I don't know why - I just can't seem to get into the mood for any full-fledged book reviews, so I'll just update. I finished The Lost Memoirs of Jane Austen, the Oscar Wilde mystery and Murder in Volume 2, along with Buckingham Palace Gardens, the latest in the Thomas and Charlotte Pitt series by Anne Perry. All of them were very good - Anne Perry is always good. I was a bit disappointed that Charlotte was hardly in this one at all, but since the murder took place at the palace, their servant, Gracie, was the one who went undercover. The Jane Austen one caught the flavor of the period quite well, as I already said was true of the Oscar Wilde mystery, and it did not end as I expected. (Anyone who is a Jane Austen fan and knows the story on which it's based will know what I expected.) It was suitably tragic, though - I'm not giving anything away since unless you're writing an alternate history (which she wasn't) you can't change what happened.

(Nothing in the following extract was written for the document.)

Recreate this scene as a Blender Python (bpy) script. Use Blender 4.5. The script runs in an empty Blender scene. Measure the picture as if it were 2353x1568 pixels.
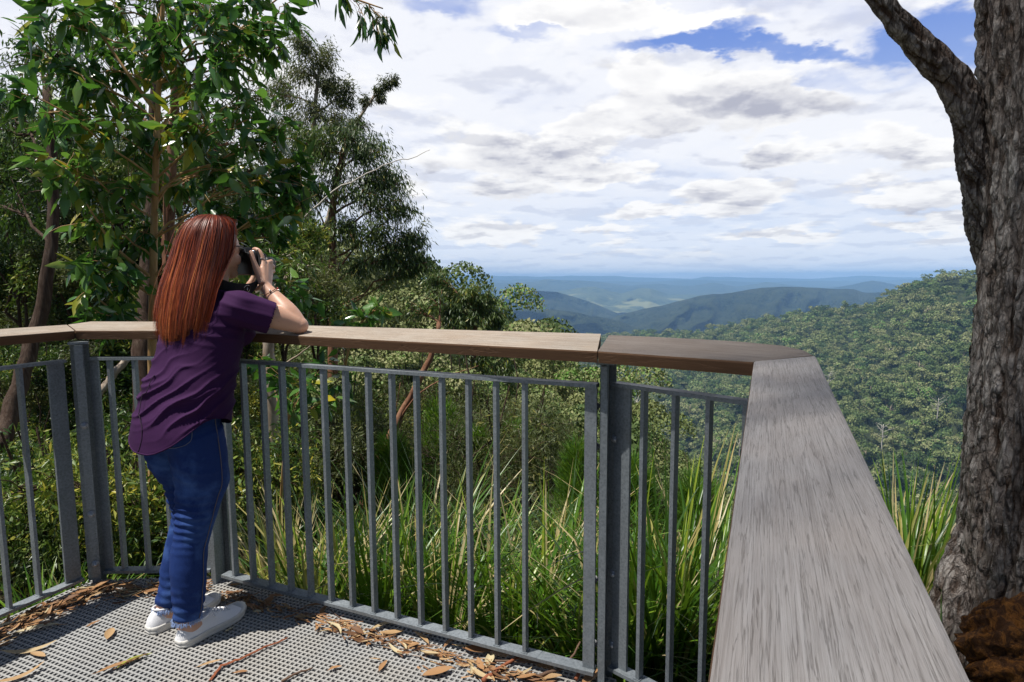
import bpy, math, random
import numpy as np
from mathutils import Vector, Matrix
R = math.radians
S = bpy.context.scene
C = S.collection
rng = np.random.default_rng(7)
random.seed(7)

# ------------------------------------------------------------------ camera
FPX, PITCH, ROLL, CAMZ = 1379.0, R(5.95), R(0.25), 1.3
fw = np.array([0, math.cos(PITCH), -math.sin(PITCH)])
up0 = np.array([0, math.sin(PITCH), math.cos(PITCH)])
rt0 = np.array([1.0, 0, 0])
rt = rt0 * math.cos(ROLL) - up0 * math.sin(ROLL)
up = up0 * math.cos(ROLL) + rt0 * math.sin(ROLL)
EYE = np.array([0, 0, CAMZ])
camd = bpy.data.cameras.new('camera')
camd.sensor_width = 36
camd.lens = 36 * FPX / 2353
camd.clip_start = 0.05
camd.clip_end = 200000
cam = bpy.data.objects.new('camera', camd)
C.objects.link(cam)
cam.matrix_world = Matrix(((rt[0], up[0], -fw[0], 0), (rt[1], up[1], -fw[1], 0), (rt[2], up[2], -fw[2], CAMZ), (0, 0, 0, 1)))
S.camera = cam

def at(px, py, Y):
    """point on the sight line of (px, py) at world depth Y (metres ahead of the viewpoint)"""
    d = fw * FPX + rt * (px - 1176.5) - up * (py - 784)
    return EYE + d * (Y / d[1])

# ------------------------------------------------------------------ object helpers
def tag(o, label=None, cat=None, group=None, kind=None):
    if label: o['label'] = label
    if cat: o['category'] = cat
    if group: o['group'] = group
    if kind: o['kind'] = kind
    return o

def empty(name, loc, label, cat, group=None):
    o = bpy.data.objects.new(name, None)
    o.empty_display_size = .1
    C.objects.link(o)
    o.location = Vector(loc)
    return tag(o, label, cat, group)

class MB:
    """collects geometry for ONE mesh"""
    def __init__(s):
        s.v = []; s.f = []; s.n = 0; s.t = []; s.sm = []
    def add(s, V, F, tint=None, smooth=False):
        V = np.asarray(V, float)
        s.v.append(V)
        for blk in (F if isinstance(F, list) and len(F) and isinstance(F[0], np.ndarray) and F[0].ndim == 2 else [np.asarray(F)]):
            s.f.append(blk + s.n)
            s.t.append(np.full(len(blk), .5) if tint is None else (np.full(len(blk), tint) if np.isscalar(tint) else tint))
            s.sm.append(np.full(len(blk), smooth))
        s.n += len(V)
        return s
    def box(s, c, d, M=None, tint=None):
        x, y, z = np.array(d) / 2
        V = np.array([(a, b, e) for a in (-x, x) for b in (-y, y) for e in (-z, z)])
        if M is not None: V = V @ np.asarray(M).T
        V = V + np.array(c)
        F = np.array([(0, 1, 3, 2), (4, 6, 7, 5), (0, 4, 5, 1), (2, 3, 7, 6), (0, 2, 6, 4), (1, 5, 7, 3)])
        return s.add(V, F, tint)
    def tube(s, P, r, n=8, cap=True, tint=None, wob=0):
        P = np.asarray(P, float); m = len(P)
        r = np.full(m, r) if np.isscalar(r) else np.asarray(r, float)
        T = np.gradient(P, axis=0); T /= np.linalg.norm(T, axis=1)[:, None] + 1e-9
        a = np.array([0, 0, 1.]) if abs(T[0][2]) < .9 else np.array([1., 0, 0])
        u = np.cross(T[0], a); u /= np.linalg.norm(u)
        V = []
        ang = np.arange(n) * 2 * math.pi / n
        for i in range(m):
            u = u - T[i] * (u @ T[i]); u /= np.linalg.norm(u) + 1e-9
            w = np.cross(T[i], u)
            rr = r[i] * (1 + wob * np.sin(ang * 3 + i * .9) + wob * .6 * np.sin(ang * 5 - i * .5))
            V.append(P[i] + (np.cos(ang) * rr)[:, None] * u + (np.sin(ang) * rr)[:, None] * w)
        V = np.concatenate(V)
        i = np.arange(m - 1)[:, None] * n; j = np.arange(n)[None, :]; k = (j + 1) % n
        F = np.stack([i + j, i + k, i + n + k, i + n + j], -1).reshape(-1, 4)
        fs = [F]
        if cap:
            V = np.concatenate([V, [P[0]], [P[-1]]])
            jj = np.arange(n); kk = (jj + 1) % n
            fs.append(np.stack([kk, jj, np.full(n, m * n)], -1))
            fs.append(np.stack([(m - 1) * n + jj, (m - 1) * n + kk, np.full(n, m * n + 1)], -1))
        s.add(V, fs, tint, True)
        return s
    def build(s, name, mat, parent=None, base=None, link=True):
        me = bpy.data.meshes.new(name)
        V = np.concatenate(s.v) if s.v else np.zeros((0, 3))
        if base is not None: V = V - np.asarray(base)
        me.vertices.add(len(V)); me.vertices.foreach_set('co', V.astype(np.float32).ravel())
        tot = np.concatenate([np.full(len(b), b.shape[1]) for b in s.f])
        idx = np.concatenate([b.ravel() for b in s.f])
        me.loops.add(len(idx)); me.loops.foreach_set('vertex_index', idx.astype(np.int32))
        me.polygons.add(len(tot))
        st = np.concatenate([[0], np.cumsum(tot)[:-1]])
        me.polygons.foreach_set('loop_start', st.astype(np.int32))
        me.polygons.foreach_set('use_smooth', np.concatenate(s.sm).astype(bool))
        at_ = me.attributes.new('tint', 'FLOAT', 'FACE')
        at_.data.foreach_set('value', np.concatenate(s.t).astype(np.float32))
        me.update(calc_edges=True)
        me.materials.append(mat)
        o = bpy.data.objects.new(name, me)
        if link: C.objects.link(o)
        if parent is not None: o.parent = parent
        return o

def copy_tree(o, parent=None):
    c = o.copy(); C.objects.link(c)
    if parent is not None: c.parent = parent
    for ch in kids.get(o.name, []) : copy_tree(ch, c)
    return c
kids = {}

# ------------------------------------------------------------------ materials
def nt(name):
    m = bpy.data.materials.new(name); m.use_nodes = True
    t = m.node_tree; t.nodes.clear()
    out = t.nodes.new('ShaderNodeOutputMaterial')
    return m, t, out
def N(t, typ, **kw):
    n = t.nodes.new(typ)
    for k, v in kw.items():
        if k.startswith('i_'):
            key = k[2:].replace('_', ' ')
            n.inputs[int(key) if key.isdigit() else key].default_value = v
        else: setattr(n, k, v)
    return n
def ramp(t, fac, stops, interp='LINEAR'):
    r = t.nodes.new('ShaderNodeValToRGB'); r.color_ramp.interpolation = interp
    e = r.color_ramp.elements
    while len(e) > 1: e.remove(e[-1])
    e[0].position, e[0].color = stops[0][0], (*stops[0][1], 1)
    for p, c in stops[1:]:
        x = e.new(p); x.color = (*c, 1)
    t.links.new(fac, r.inputs[0]); return r
def mapping(t, scale, coord='Object', rot=(0, 0, 0)):
    tc = t.nodes.new('ShaderNodeTexCoord'); mp = t.nodes.new('ShaderNodeMapping')
    mp.inputs['Scale'].default_value = scale; mp.inputs['Rotation'].default_value = rot
    t.links.new(tc.outputs[coord], mp.inputs['Vector']); return mp
def noise(t, vec, scale, detail=4, rough=.6, dist=0):
    n = t.nodes.new('ShaderNodeTexNoise')
    n.inputs['Scale'].default_value = scale; n.inputs['Detail'].default_value = detail
    n.inputs['Roughness'].default_value = rough; n.inputs['Distortion'].default_value = dist
    t.links.new(vec.outputs[0], n.inputs['Vector']); return n
def mixc(t, fac, a, b, mode='MIX'):
    m = t.nodes.new('ShaderNodeMix'); m.data_type = 'RGBA'; m.blend_type = mode
    for s_, v in ((0, fac), (6, a), (7, b)):
        if hasattr(v, 'links'): t.links.new(v, m.inputs[s_])
        else: m.inputs[s_].default_value = v if s_ == 0 else (*v, 1)
    return m.outputs[2]
def bump(t, h, strength=.3, dist=.01):
    b = t.nodes.new('ShaderNodeBump'); b.inputs['Strength'].default_value = strength
    b.inputs['Distance'].default_value = dist; t.links.new(h, b.inputs['Height']); return b.outputs[0]
def principled(t, out, col, rough=.6, spec=.5, metal=0, normal=None):
    p = t.nodes.new('ShaderNodeBsdfPrincipled')
    if hasattr(col, 'links'): t.links.new(col, p.inputs['Base Color'])
    else: p.inputs['Base Color'].default_value = (*col, 1)
    if hasattr(rough, 'links'): t.links.new(rough, p.inputs['Roughness'])
    else: p.inputs['Roughness'].default_value = rough
    p.inputs['Specular IOR Level'].default_value = spec
    p.inputs['Metallic'].default_value = metal
    if normal is not None: t.links.new(normal, p.inputs['Normal'])
    t.links.new(p.outputs[0], out.inputs[0]); return p

def mat_simple(name, col, rough=.6, spec=.5, metal=0, var=.15, scale=30, bmp=.1, bdist=.002):
    m, t, out = nt(name)
    mp = mapping(t, (1, 1, 1)); n = noise(t, mp, scale, 5)
    c = mixc(t, n.outputs[0], tuple(x * (1 - var) for x in col), tuple(min(1, x * (1 + var)) for x in col))
    principled(t, out, c, rough, spec, metal, bump(t, n.outputs[0], bmp, bdist))
    return m

def mat_leaf(name, stops, rough=.4, spec=.5, trans=.3, tcol=(.22, .38, .04), objvar=0.0):
    """stops: colours over the per-leaf tint"""
    m, t, out = nt(name)
    a = N(t, 'ShaderNodeAttribute', attribute_name='tint')
    fac = a.outputs['Fac']
    if objvar:
        oi = t.nodes.new('ShaderNodeObjectInfo')
        mm = N(t, 'ShaderNodeMath', operation='MULTIPLY_ADD'); mm.inputs[1].default_value = objvar; mm.inputs[2].default_value = -objvar / 2
        t.links.new(oi.outputs['Random'], mm.inputs[0])
        ad = N(t, 'ShaderNodeMath', operation='ADD'); t.links.new(mm.outputs[0], ad.inputs[0]); t.links.new(fac, ad.inputs[1]); fac = ad.outputs[0]
    r = ramp(t, fac, stops)
    p = t.nodes.new('ShaderNodeBsdfPrincipled')
    t.links.new(r.outputs[0], p.inputs['Base Color'])
    p.inputs['Roughness'].default_value = rough; p.inputs['Specular IOR Level'].default_value = spec
    tr = t.nodes.new('ShaderNodeBsdfTranslucent')
    tc = mixc(t, .5, r.outputs[0], tcol)
    t.links.new(tc, tr.inputs[0])
    mx = t.nodes.new('ShaderNodeMixShader'); mx.inputs[0].default_value = trans
    t.links.new(p.outputs[0], mx.inputs[1]); t.links.new(tr.outputs[0], mx.inputs[2]); t.links.new(mx.outputs[0], out.inputs[0])
    return m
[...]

I'm still working on the other two, along with The Confessions of Fitzwilliam Darcy, another Darcy point-of-view retelling of Pride & Prejudice, which so far is the best one I've read yet. Up to now it was the trilogy by Pamela Aidan, but the weakness of that one was Vol. 2. Evidently she was determined to have three books, and I think she would have been better off with two. Also Bras and Broomsticks, a kind of Jewish girls' Harry Potter - nowhere near the depth of HP, but still very entertaining. (I got that one for the temple library, so naturally I had to check it out.) Another one that's a lot like Harry - though still pretty well-written in its own right so far - is The Tapestry, the first book in a series called The Hound of Rowan. The kid finds out he has magical powers and goes off to a private school that so far, reminds me a lot of Hogwarts. No Dumbledore, though - one point against it.

I ended up closing Mademoiselle Boleyn on the first page, alas. Maybe it was good, but she turned me off immediately by having Anne going off to France with Henry VIII's sister Mary. I think it's pretty well accepted by now that she (Anne) was already in Austria being educated and was sent from there to France, and it seems like an author of historical fiction should be up on the latest research. Maybe I'm wrong, or maybe she was supposed to have been sent from there back to England to join Mary and her ladies, but it left a bad taste in my mouth and then the Amazon reviews didn't sound too promising - they seemed to think it was pretty lightweight. I don't have time for things that I'm already pretty sure aren't worth it!

Then I just got my introductory offer from the Scientific American Book Club, as well as all the ones I've gotten from paperbackswap.com. So many books, so little time!